## Start

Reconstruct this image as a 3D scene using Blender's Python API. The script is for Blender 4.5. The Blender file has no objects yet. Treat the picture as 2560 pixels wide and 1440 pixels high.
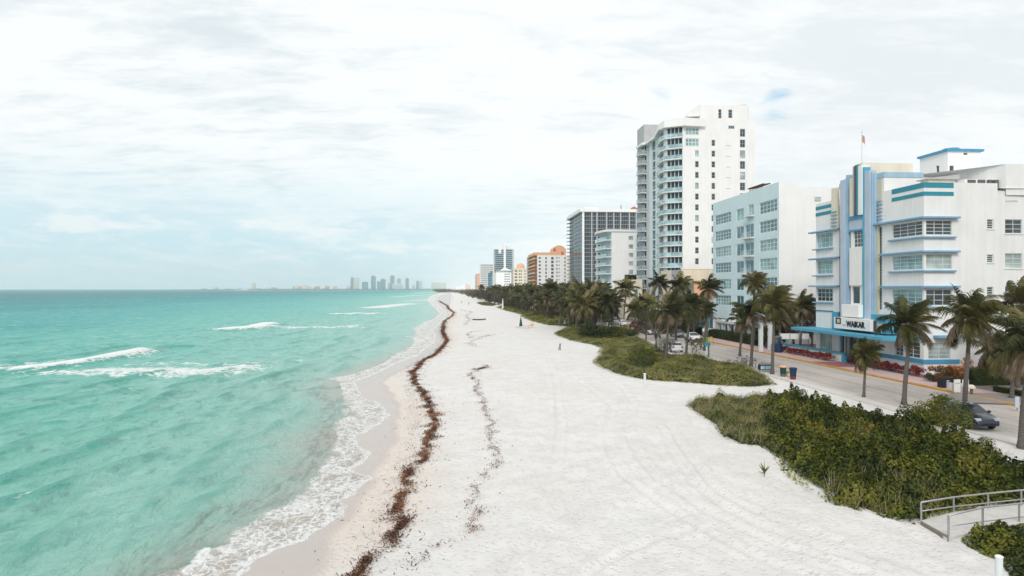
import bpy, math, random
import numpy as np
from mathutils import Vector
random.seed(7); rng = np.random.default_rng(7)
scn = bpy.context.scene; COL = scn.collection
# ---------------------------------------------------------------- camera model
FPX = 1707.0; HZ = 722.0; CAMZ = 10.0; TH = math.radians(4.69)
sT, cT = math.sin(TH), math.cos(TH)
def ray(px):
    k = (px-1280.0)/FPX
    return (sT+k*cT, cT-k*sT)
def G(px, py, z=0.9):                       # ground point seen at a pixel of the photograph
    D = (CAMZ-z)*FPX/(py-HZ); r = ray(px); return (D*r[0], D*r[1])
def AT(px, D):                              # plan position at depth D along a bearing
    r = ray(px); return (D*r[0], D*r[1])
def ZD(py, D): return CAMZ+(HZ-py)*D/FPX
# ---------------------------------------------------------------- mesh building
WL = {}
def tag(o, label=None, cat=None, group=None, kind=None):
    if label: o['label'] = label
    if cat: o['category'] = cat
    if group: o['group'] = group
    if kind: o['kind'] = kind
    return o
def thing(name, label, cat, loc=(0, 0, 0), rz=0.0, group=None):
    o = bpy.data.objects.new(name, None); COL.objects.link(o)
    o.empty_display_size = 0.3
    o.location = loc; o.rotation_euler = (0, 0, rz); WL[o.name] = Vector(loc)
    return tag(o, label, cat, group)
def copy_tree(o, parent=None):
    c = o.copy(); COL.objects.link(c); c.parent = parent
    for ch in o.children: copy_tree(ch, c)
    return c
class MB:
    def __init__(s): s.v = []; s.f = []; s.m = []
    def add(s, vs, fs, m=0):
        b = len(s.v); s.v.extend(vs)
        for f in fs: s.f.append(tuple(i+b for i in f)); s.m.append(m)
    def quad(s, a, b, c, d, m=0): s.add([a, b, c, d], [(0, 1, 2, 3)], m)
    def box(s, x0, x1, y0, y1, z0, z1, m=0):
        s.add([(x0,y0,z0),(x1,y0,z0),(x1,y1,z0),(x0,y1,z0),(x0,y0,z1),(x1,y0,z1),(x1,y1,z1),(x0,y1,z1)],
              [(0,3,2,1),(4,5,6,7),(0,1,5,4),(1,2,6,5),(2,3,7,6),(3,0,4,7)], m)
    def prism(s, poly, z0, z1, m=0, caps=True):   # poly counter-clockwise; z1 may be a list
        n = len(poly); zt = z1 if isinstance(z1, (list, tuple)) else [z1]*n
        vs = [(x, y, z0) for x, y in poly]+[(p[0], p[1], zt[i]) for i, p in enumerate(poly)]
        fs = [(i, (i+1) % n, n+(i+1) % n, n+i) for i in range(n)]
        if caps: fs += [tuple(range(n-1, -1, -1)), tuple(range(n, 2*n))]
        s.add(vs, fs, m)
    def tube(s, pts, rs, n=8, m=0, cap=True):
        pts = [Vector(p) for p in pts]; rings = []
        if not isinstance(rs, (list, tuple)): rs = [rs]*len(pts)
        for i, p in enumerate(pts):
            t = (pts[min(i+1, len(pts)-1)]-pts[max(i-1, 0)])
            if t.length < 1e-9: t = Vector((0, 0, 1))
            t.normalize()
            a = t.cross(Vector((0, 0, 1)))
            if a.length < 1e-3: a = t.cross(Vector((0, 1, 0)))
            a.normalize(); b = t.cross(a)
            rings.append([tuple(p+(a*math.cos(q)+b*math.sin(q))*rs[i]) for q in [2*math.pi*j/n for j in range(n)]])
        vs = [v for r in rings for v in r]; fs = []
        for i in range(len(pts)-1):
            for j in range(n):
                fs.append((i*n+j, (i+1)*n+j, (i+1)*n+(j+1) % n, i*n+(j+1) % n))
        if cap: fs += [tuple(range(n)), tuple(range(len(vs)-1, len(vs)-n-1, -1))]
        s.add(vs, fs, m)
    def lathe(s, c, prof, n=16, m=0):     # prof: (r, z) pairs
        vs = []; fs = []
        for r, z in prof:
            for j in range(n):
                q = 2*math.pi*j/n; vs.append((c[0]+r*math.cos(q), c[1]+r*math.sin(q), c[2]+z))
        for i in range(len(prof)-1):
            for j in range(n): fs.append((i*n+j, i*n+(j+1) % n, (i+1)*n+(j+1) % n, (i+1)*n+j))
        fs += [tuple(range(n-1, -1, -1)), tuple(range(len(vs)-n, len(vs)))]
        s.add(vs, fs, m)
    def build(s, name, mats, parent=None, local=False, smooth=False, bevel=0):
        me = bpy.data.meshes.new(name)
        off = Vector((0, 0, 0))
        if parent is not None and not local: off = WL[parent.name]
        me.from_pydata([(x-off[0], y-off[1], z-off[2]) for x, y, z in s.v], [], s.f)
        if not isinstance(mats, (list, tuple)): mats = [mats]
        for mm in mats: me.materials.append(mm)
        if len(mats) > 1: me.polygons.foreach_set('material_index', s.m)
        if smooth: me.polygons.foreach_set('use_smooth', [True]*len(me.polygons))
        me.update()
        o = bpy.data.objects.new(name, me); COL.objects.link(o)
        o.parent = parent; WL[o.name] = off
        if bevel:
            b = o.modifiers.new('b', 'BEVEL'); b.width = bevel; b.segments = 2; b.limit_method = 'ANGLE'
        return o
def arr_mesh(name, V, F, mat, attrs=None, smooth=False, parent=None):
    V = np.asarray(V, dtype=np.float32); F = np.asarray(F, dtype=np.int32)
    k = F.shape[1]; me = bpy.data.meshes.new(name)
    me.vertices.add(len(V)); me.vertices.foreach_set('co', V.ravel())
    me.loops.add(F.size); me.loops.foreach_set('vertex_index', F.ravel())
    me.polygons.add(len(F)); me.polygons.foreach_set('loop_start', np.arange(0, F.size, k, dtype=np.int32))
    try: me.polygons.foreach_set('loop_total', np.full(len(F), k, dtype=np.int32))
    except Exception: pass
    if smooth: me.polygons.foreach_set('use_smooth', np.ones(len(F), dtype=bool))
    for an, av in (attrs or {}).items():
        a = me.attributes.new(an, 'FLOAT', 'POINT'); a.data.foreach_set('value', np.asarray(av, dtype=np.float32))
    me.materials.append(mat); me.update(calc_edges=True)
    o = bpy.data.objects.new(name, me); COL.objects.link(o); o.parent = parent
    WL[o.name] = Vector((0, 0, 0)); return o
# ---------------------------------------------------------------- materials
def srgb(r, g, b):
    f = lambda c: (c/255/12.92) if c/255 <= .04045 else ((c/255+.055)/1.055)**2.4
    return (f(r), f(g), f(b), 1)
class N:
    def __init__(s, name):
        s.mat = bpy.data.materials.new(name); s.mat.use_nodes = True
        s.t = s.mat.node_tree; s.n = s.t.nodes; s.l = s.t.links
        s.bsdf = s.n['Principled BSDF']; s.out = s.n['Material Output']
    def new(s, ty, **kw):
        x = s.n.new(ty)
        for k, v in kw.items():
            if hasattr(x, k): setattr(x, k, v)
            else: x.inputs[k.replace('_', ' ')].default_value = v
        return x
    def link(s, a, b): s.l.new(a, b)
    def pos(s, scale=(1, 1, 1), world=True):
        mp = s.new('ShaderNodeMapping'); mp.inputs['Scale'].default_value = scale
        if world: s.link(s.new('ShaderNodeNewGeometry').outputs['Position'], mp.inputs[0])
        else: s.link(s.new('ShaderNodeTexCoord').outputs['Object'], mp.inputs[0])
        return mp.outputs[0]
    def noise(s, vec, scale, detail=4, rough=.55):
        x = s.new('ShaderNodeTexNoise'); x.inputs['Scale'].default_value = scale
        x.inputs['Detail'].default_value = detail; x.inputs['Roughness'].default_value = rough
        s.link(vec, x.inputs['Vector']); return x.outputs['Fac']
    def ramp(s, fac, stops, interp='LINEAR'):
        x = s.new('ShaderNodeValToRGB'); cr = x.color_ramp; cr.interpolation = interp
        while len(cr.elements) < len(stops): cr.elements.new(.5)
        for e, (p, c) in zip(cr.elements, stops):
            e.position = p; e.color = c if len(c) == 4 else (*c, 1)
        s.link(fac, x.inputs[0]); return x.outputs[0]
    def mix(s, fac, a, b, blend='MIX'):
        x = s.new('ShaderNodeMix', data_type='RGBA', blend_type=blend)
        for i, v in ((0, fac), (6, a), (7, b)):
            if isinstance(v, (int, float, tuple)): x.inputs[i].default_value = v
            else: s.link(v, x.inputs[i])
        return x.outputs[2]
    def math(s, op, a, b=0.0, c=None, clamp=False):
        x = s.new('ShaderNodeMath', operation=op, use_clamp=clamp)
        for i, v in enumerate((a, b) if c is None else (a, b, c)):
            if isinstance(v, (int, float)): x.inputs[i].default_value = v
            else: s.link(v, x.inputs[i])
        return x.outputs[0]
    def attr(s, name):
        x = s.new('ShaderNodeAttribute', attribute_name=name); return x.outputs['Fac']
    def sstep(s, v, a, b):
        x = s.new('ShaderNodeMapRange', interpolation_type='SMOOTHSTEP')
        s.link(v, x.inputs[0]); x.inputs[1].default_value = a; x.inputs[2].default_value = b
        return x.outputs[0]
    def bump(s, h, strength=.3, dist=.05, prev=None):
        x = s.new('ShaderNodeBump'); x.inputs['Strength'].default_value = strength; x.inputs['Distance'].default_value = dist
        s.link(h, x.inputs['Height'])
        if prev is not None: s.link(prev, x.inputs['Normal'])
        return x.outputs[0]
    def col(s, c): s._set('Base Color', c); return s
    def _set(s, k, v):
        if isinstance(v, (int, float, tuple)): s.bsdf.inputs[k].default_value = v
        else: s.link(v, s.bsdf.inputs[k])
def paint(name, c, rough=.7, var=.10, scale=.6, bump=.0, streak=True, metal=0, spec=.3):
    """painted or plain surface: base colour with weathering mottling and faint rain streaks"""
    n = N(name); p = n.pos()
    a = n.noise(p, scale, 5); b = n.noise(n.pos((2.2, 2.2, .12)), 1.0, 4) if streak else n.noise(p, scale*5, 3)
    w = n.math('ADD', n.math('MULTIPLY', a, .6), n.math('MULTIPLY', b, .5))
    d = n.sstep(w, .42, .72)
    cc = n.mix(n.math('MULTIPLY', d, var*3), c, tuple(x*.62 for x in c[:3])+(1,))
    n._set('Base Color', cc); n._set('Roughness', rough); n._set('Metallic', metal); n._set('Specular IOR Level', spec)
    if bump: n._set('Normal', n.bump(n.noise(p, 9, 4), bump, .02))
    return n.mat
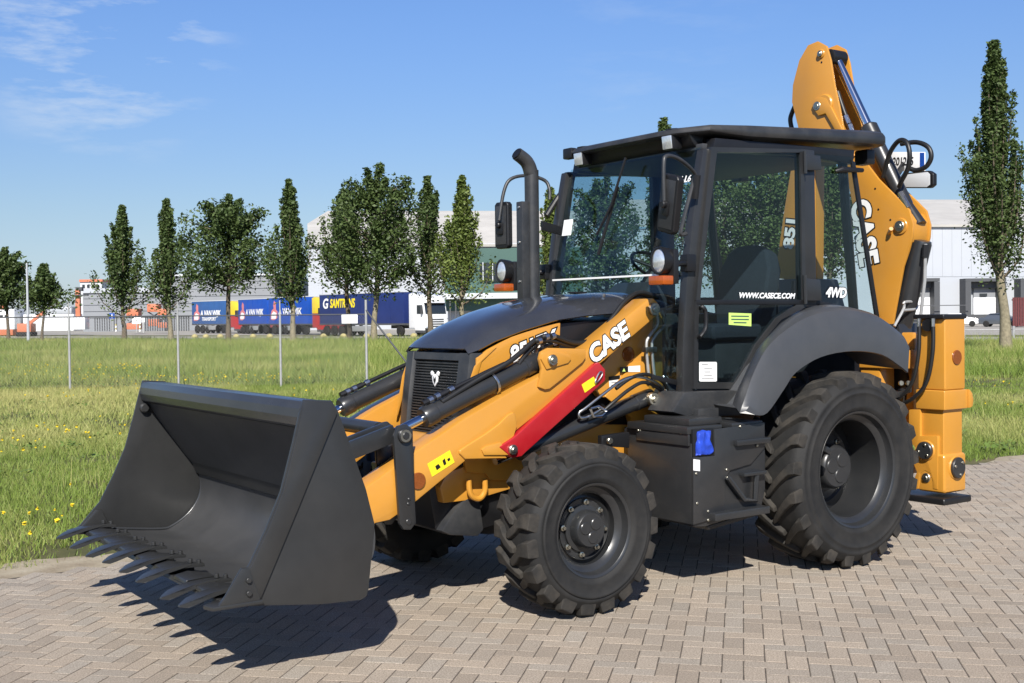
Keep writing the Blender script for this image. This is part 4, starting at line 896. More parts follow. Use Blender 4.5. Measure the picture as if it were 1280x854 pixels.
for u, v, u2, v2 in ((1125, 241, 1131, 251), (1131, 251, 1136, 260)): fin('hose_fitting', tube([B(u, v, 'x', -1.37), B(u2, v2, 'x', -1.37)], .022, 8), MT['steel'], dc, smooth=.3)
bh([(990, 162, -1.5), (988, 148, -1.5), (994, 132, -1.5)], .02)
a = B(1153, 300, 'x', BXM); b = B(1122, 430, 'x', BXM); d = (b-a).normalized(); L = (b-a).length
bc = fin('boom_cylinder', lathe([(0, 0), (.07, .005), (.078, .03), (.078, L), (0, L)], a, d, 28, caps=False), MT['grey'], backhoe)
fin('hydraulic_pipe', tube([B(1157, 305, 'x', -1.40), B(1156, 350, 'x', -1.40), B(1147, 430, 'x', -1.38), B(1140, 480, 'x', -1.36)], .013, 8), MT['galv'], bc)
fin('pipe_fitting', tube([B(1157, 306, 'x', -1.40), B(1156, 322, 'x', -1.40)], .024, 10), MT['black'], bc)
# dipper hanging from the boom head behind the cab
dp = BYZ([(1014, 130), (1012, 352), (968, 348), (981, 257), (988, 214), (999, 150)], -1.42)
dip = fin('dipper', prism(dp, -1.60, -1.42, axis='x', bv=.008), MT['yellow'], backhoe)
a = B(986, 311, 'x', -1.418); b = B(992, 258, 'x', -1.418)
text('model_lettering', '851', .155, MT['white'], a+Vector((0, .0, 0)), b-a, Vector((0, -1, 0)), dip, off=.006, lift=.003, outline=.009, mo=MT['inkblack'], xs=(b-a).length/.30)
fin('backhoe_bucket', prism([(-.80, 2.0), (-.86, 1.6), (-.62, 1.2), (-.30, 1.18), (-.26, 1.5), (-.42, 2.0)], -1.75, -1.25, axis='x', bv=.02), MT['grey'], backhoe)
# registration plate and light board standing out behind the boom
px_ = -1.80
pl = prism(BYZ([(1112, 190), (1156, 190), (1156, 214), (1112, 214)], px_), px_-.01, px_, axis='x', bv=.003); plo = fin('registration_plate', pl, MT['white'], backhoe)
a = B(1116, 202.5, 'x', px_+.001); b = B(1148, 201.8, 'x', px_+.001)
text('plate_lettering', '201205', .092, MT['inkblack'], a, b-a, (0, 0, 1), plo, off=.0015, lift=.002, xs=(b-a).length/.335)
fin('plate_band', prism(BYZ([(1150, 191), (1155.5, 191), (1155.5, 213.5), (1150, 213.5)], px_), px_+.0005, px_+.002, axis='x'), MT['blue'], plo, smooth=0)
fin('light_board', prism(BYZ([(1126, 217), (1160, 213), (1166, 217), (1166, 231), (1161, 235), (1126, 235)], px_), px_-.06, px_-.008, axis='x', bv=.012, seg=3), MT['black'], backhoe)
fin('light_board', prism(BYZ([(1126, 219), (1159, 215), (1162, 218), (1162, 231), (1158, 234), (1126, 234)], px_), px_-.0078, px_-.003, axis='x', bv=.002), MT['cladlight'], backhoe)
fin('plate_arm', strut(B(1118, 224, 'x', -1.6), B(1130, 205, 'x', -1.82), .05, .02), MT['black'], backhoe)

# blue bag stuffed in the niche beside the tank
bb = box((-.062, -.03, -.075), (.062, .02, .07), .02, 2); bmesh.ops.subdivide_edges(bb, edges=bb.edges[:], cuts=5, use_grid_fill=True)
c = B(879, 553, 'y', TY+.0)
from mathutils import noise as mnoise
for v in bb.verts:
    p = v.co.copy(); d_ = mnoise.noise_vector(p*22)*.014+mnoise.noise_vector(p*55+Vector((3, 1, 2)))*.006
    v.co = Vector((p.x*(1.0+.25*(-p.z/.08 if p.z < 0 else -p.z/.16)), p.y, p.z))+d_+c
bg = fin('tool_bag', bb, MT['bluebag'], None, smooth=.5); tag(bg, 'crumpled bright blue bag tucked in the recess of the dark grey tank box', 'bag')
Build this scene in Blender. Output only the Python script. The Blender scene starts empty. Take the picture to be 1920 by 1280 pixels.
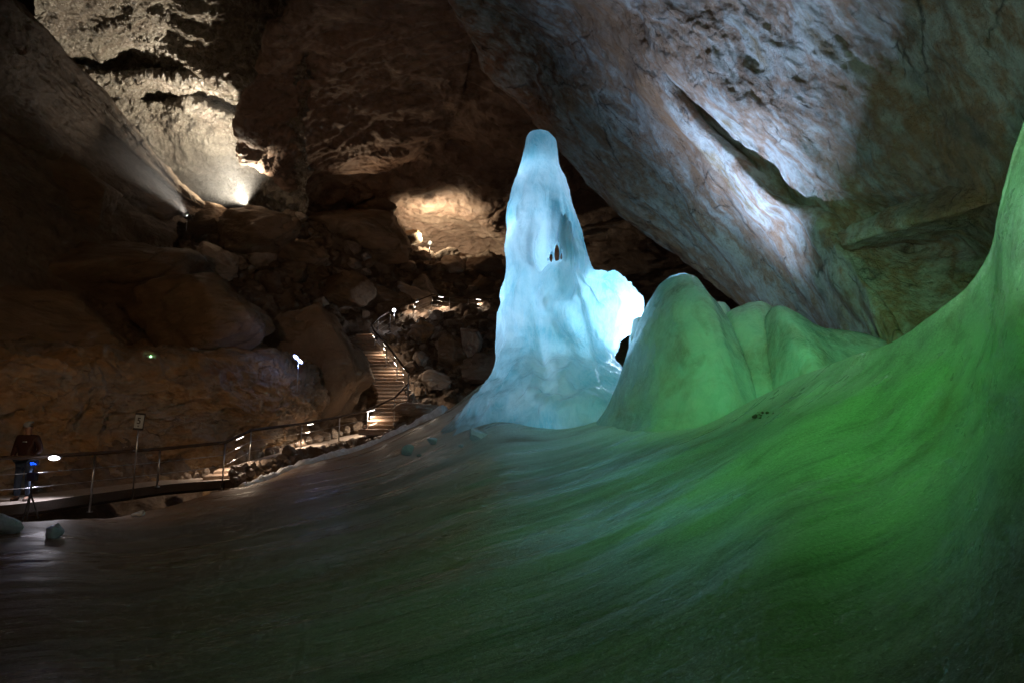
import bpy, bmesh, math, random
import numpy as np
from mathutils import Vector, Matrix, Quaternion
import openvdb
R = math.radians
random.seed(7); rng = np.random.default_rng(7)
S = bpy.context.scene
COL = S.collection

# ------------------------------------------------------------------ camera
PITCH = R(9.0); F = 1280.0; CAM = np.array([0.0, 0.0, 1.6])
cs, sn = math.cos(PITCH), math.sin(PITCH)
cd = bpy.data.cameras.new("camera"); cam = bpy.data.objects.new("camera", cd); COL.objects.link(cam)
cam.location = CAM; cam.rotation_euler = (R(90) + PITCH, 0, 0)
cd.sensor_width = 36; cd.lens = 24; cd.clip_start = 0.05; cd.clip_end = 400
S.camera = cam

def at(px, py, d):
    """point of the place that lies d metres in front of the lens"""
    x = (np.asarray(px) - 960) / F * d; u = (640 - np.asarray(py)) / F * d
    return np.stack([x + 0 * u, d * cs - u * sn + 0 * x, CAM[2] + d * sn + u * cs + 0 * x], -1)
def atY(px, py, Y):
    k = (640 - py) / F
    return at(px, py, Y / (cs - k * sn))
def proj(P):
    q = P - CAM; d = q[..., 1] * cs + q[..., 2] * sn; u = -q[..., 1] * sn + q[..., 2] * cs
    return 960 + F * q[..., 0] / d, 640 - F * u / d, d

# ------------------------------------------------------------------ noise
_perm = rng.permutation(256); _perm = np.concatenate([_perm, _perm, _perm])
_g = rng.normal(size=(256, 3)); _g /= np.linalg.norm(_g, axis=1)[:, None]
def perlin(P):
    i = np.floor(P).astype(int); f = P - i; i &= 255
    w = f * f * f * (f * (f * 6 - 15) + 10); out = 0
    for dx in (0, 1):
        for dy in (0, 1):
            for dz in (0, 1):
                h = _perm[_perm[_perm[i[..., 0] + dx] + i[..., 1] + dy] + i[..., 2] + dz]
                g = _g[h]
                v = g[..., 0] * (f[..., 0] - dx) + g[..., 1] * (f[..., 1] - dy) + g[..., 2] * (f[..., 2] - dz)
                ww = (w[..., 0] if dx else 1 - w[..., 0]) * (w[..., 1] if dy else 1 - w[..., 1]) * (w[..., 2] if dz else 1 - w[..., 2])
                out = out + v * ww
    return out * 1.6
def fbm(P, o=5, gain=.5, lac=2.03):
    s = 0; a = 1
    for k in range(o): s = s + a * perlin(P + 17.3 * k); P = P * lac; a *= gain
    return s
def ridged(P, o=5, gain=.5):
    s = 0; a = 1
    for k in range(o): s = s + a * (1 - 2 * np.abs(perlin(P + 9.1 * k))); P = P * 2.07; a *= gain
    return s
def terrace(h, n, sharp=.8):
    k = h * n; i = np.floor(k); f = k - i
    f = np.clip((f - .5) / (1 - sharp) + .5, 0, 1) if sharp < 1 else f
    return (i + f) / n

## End

## Instructions to follow
Begin at the line that has "Build this scene", stop after the line that has "S.camera = cam", and reproduce every line between them exactly and nothing else. Pictures stay out of the copy.

## Exercise response
Build this scene in Blender. Output only the Python script. The Blender scene starts empty. Take the picture to be 1920 by 1280 pixels.
import bpy, bmesh, math, random
import numpy as np
from mathutils import Vector, Matrix, Quaternion
import openvdb
R = math.radians
random.seed(7); rng = np.random.default_rng(7)
S = bpy.context.scene
COL = S.collection

# ------------------------------------------------------------------ camera
PITCH = R(9.0); F = 1280.0; CAM = np.array([0.0, 0.0, 1.6])
cs, sn = math.cos(PITCH), math.sin(PITCH)
cd = bpy.data.cameras.new("camera"); cam = bpy.data.objects.new("camera", cd); COL.objects.link(cam)
cam.location = CAM; cam.rotation_euler = (R(90) + PITCH, 0, 0)
cd.sensor_width = 36; cd.lens = 24; cd.clip_start = 0.05; cd.clip_end = 400
S.camera = cam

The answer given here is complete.